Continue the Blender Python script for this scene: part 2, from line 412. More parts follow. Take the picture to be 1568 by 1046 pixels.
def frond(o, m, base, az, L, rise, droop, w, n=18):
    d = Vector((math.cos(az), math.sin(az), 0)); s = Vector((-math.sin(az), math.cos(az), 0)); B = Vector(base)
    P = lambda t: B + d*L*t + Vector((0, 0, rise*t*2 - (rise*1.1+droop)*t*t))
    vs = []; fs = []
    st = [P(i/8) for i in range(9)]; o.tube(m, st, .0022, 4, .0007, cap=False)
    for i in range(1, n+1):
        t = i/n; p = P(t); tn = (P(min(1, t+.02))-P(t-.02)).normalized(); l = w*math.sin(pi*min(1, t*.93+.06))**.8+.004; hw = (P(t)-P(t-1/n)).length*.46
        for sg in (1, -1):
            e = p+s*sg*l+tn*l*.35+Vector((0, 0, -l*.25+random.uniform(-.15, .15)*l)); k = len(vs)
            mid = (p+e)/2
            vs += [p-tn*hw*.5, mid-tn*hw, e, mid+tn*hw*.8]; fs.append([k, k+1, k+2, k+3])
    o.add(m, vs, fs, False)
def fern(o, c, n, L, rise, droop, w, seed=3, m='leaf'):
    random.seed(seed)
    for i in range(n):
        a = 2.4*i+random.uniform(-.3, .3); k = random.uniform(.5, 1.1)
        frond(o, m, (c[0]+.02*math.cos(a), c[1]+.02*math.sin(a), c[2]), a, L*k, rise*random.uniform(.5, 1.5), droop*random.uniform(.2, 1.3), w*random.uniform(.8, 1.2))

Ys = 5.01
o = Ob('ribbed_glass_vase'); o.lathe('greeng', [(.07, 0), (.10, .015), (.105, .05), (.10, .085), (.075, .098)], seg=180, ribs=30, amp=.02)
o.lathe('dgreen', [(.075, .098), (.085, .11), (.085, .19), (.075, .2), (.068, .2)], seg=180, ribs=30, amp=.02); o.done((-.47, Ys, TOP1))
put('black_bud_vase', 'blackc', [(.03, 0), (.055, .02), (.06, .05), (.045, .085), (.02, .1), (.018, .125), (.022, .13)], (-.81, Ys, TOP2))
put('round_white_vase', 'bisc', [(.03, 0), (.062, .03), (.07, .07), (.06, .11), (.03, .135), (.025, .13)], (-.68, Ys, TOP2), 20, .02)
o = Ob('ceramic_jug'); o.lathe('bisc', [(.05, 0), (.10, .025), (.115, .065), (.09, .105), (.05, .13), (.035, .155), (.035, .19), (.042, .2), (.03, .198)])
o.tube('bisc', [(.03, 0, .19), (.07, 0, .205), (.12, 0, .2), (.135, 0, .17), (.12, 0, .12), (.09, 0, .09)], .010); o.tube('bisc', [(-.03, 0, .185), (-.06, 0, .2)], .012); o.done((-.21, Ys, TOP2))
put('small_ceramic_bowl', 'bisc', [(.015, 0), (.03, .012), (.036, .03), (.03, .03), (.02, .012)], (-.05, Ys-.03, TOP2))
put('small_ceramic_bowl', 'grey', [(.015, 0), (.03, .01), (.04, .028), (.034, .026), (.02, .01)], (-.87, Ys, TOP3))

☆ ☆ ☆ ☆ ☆

**WHAT IS EXPECTED**:
Quote the data in full, keeping each word unchanged.

**TASK RESPONSE**:
Continue the Blender Python script for this scene: part 2, from line 412. More parts follow. Take the picture to be 1568 by 1046 pixels.
def frond(o, m, base, az, L, rise, droop, w, n=18):
    d = Vector((math.cos(az), math.sin(az), 0)); s = Vector((-math.sin(az), math.cos(az), 0)); B = Vector(base)
    P = lambda t: B + d*L*t + Vector((0, 0, rise*t*2 - (rise*1.1+droop)*t*t))
    vs = []; fs = []
    st = [P(i/8) for i in range(9)]; o.tube(m, st, .0022, 4, .0007, cap=False)
    for i in range(1, n+1):
        t = i/n; p = P(t); tn = (P(min(1, t+.02))-P(t-.02)).normalized(); l = w*math.sin(pi*min(1, t*.93+.06))**.8+.004; hw = (P(t)-P(t-1/n)).length*.46
        for sg in (1, -1):
            e = p+s*sg*l+tn*l*.35+Vector((0, 0, -l*.25+random.uniform(-.15, .15)*l)); k = len(vs)
            mid = (p+e)/2
            vs += [p-tn*hw*.5, mid-tn*hw, e, mid+tn*hw*.8]; fs.append([k, k+1, k+2, k+3])
    o.add(m, vs, fs, False)
def fern(o, c, n, L, rise, droop, w, seed=3, m='leaf'):
    random.seed(seed)
    for i in range(n):
        a = 2.4*i+random.uniform(-.3, .3); k = random.uniform(.5, 1.1)
        frond(o, m, (c[0]+.02*math.cos(a), c[1]+.02*math.sin(a), c[2]), a, L*k, rise*random.uniform(.5, 1.5), droop*random.uniform(.2, 1.3), w*random.uniform(.8, 1.2))

Ys = 5.01
o = Ob('ribbed_glass_vase'); o.lathe('greeng', [(.07, 0), (.10, .015), (.105, .05), (.10, .085), (.075, .098)], seg=180, ribs=30, amp=.02)
o.lathe('dgreen', [(.075, .098), (.085, .11), (.085, .19), (.075, .2), (.068, .2)], seg=180, ribs=30, amp=.02); o.done((-.47, Ys, TOP1))
put('black_bud_vase', 'blackc', [(.03, 0), (.055, .02), (.06, .05), (.045, .085), (.02, .1), (.018, .125), (.022, .13)], (-.81, Ys, TOP2))
put('round_white_vase', 'bisc', [(.03, 0), (.062, .03), (.07, .07), (.06, .11), (.03, .135), (.025, .13)], (-.68, Ys, TOP2), 20, .02)
o = Ob('ceramic_jug'); o.lathe('bisc', [(.05, 0), (.10, .025), (.115, .065), (.09, .105), (.05, .13), (.035, .155), (.035, .19), (.042, .2), (.03, .198)])
o.tube('bisc', [(.03, 0, .19), (.07, 0, .205), (.12, 0, .2), (.135, 0, .17), (.12, 0, .12), (.09, 0, .09)], .010); o.tube('bisc', [(-.03, 0, .185), (-.06, 0, .2)], .012); o.done((-.21, Ys, TOP2))
put('small_ceramic_bowl', 'bisc', [(.015, 0), (.03, .012), (.036, .03), (.03, .03), (.02, .012)], (-.05, Ys-.03, TOP2))
put('small_ceramic_bowl', 'grey', [(.015, 0), (.03, .01), (.04, .028), (.034, .026), (.02, .01)], (-.87, Ys, TOP3))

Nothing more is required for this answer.